Expand to China: Eh, Maybe Not?
Dominate the national market, then expand to China. This has been the playbook for major US corporations like Apple (entered China in 2012), Amazon (entered China in 2004), and Starbucks (entered China in 1999).
Today, US businesses in China face significant headwinds:
- China’s economic growth is slowing – FT reported China’s GDP grew by 5.2% in 2023, the third lowest rate since 2000.
- Increased competition from local players – Huawei dethroned Apple as the smartphone market share leader in China in Oct. 2023, per CNBC.
- Increased tension between the US and China relations – China barred Teslas from entering specific Chinese housing compounds per Fortune; China shut down the Beijing offices of a US consulting firm per Fortune; The US cut China off from AI chips per CNN.

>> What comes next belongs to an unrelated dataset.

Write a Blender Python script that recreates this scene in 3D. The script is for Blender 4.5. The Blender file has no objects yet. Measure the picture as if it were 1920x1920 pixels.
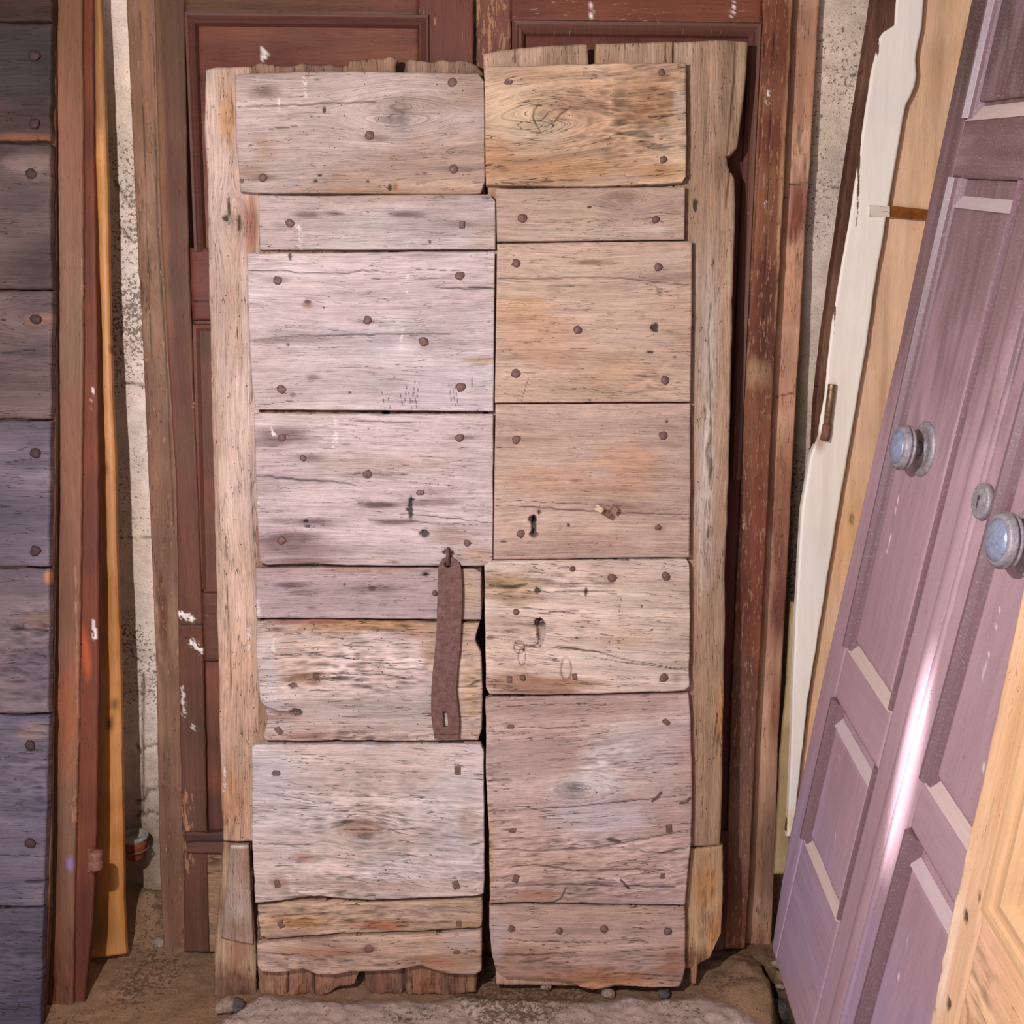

With significant challenges ahead, US corporations are souring on China. Per Reuters, Alexander Lacik, Pandora CEO, said, “I think it’s going to be a long and tedious journey,” when asked about China after missing sales projections.
Despite being a massive market, China has been notoriously hard to enter, and it looks increasingly difficult. Do all roads still lead to China, or do US corporations need to re-think their strategies? There is a growing graveyard of successful US companies that have failed in China, including Google, Facebook, Amazon, Uber, and Best Buy.
The issue is...
the alternatives aren’t great either. Mexico, India, and Vietnam are seen as alternatives but lack the infrastructure and security level required for a wave of US companies to enter.
So, despite the rhetoric, business in China goes on for now.